| > If this hack had been exploited But that's the point. Who's out there that would exploit this because they thought $50,000 wasn't worth it, but would change their minds for $1,000,000? Realistically there's only two types of people who would maliciously exploit something of this magnitude: the mentally unstable (people who just like to cause chaos), and state-sponsored actors attempting to disrupt other nations. Neither of those groups seem particularly likely to change their mind for an extra zero or two. The "pay more than the black market will" model works for smaller bugs, but for ones like this that would immediately get every three letter agency on the planet trying to find you, the $50,000 isn't a valuation of the worth of that bug report, it's a gratuity. And for the average bug reporter, that's an extremely nice one. Can they pay more? Yes, absolutely. Should they? Probably, yeah. Do they have any reason to? No. The solution to this is to have legal requirements for security, and extremely heavy fines for having released dangerous software (some portion of this fine financing a similar bug bounty program). Take the option of how much money to hand out away from the companies, and they'll be incentivised to take security much more seriously in the first place.

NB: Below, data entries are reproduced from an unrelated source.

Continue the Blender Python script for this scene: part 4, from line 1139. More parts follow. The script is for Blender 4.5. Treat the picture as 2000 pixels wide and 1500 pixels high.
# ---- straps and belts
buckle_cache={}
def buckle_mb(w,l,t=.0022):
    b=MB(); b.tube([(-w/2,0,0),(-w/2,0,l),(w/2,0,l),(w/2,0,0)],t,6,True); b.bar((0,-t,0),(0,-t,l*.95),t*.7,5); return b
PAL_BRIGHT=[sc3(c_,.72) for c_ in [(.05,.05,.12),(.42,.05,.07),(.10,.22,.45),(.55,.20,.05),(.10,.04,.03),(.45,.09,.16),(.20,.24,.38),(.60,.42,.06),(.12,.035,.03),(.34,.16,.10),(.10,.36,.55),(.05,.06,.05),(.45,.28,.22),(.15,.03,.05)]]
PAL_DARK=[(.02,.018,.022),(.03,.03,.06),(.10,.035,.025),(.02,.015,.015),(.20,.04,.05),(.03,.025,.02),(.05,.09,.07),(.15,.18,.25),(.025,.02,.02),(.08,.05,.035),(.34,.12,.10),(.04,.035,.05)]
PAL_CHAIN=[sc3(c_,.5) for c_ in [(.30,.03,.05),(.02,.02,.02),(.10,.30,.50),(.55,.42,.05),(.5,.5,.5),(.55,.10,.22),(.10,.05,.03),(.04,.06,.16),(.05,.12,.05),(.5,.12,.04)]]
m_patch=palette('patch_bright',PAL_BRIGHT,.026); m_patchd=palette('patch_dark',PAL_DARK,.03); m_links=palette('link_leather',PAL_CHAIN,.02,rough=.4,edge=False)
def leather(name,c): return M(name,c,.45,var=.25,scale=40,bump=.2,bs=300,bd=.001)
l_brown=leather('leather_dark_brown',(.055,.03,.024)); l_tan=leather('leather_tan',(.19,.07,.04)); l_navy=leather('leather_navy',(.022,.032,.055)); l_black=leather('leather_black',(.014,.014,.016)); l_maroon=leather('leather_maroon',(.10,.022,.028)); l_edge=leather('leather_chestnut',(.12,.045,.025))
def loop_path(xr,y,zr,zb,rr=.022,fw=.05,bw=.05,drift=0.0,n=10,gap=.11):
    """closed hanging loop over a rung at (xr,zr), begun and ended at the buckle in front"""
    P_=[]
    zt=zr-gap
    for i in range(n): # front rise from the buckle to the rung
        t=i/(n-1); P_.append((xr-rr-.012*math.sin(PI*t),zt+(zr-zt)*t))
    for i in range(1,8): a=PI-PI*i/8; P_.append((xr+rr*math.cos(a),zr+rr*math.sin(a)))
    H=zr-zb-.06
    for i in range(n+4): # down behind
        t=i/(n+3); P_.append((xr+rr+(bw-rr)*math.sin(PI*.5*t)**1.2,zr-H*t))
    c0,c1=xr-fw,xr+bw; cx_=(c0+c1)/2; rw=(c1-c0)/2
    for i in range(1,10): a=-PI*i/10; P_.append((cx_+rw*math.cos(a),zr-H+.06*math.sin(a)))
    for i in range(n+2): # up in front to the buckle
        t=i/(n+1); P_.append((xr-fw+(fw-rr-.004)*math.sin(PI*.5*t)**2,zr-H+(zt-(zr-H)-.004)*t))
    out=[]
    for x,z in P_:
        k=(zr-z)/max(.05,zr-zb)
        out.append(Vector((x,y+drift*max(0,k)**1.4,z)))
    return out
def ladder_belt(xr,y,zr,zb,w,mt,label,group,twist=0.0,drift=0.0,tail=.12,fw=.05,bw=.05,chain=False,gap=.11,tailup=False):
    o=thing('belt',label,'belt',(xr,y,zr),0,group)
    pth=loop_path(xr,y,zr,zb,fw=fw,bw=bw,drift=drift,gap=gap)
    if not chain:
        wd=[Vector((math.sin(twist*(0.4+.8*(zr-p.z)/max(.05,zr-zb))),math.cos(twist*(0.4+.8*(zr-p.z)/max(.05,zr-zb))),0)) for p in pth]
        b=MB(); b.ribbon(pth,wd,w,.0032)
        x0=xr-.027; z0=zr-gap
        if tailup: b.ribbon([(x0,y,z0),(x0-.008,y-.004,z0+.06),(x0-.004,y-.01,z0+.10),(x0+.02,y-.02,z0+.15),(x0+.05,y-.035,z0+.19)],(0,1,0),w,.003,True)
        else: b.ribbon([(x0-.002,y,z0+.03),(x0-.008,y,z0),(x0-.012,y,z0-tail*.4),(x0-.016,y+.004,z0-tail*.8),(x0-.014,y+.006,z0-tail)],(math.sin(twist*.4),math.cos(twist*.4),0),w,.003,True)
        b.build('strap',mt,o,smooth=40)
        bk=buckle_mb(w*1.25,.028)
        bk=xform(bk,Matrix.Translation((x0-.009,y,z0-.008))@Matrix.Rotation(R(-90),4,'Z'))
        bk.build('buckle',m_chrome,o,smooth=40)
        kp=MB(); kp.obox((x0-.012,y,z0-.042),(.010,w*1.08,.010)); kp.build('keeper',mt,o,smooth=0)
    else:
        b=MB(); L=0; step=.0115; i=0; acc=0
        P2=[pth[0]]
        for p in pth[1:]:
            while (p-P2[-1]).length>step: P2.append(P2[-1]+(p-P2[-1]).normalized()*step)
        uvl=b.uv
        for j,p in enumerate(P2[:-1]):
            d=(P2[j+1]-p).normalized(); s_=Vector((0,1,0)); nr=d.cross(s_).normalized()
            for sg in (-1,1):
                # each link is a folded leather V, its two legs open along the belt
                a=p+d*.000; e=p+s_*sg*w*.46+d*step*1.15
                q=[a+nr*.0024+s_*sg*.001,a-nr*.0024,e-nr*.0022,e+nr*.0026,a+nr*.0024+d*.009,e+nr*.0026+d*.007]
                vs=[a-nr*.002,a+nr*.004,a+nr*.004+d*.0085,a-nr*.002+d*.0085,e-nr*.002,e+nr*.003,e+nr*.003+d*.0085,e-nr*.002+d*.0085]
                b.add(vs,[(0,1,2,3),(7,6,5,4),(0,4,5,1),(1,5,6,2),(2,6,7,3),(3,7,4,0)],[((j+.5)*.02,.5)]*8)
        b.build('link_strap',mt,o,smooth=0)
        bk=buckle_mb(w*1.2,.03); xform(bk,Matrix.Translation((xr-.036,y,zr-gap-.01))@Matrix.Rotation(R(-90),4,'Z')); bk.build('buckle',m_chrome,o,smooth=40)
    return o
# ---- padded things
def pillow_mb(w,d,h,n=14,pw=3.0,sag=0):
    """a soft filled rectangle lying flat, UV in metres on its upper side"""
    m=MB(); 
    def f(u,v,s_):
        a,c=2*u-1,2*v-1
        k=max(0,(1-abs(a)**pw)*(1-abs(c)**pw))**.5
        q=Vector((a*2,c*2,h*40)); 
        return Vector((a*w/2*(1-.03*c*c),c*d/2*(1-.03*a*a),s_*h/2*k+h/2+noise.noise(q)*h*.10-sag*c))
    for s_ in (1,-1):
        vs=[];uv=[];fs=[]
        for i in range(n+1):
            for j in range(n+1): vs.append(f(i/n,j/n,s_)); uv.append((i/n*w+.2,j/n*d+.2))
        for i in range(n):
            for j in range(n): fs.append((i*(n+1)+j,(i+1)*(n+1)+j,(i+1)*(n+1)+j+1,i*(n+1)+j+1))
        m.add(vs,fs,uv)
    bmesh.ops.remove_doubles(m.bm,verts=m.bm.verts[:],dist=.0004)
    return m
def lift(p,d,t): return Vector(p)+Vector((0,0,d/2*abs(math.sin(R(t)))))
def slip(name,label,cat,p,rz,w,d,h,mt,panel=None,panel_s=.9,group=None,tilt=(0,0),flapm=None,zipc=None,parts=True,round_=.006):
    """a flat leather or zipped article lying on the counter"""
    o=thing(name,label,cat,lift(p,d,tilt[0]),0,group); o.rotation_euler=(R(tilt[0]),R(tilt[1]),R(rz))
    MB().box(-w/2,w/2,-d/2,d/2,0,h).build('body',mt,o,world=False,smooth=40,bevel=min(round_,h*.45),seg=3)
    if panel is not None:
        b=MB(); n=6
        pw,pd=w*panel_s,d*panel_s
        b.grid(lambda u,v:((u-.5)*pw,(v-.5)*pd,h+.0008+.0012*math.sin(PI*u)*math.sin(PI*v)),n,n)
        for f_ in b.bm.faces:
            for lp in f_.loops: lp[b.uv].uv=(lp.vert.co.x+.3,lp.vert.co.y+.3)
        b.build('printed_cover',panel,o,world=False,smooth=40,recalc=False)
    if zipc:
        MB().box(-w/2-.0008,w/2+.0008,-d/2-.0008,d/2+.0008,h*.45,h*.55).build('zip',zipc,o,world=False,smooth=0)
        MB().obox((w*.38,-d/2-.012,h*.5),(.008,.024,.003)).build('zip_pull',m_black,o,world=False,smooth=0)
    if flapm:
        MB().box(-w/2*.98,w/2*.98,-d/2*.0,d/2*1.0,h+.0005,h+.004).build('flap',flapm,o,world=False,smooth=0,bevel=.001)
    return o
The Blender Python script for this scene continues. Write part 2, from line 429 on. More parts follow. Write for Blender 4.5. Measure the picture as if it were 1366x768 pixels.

Of course, this requires lawmakers to have a basic understanding of technology, so we're at least 20 years and 3 major catastrophes away from getting anywhere near that actually occurring. |
Yeah, they do. It's a self declared measure of how seriously they take their security. They valued avoiding the takeover of their fleet at 0.0000125% of their market cap.
The reason I left lastpass was because the bug bounty for a bug that could expose all of everybody's passwords just by visiting a website was, like, about $1k. The company became dead to me in a split second and I wanted out immediately.
....and it's not doing too well these days, from what I can tell.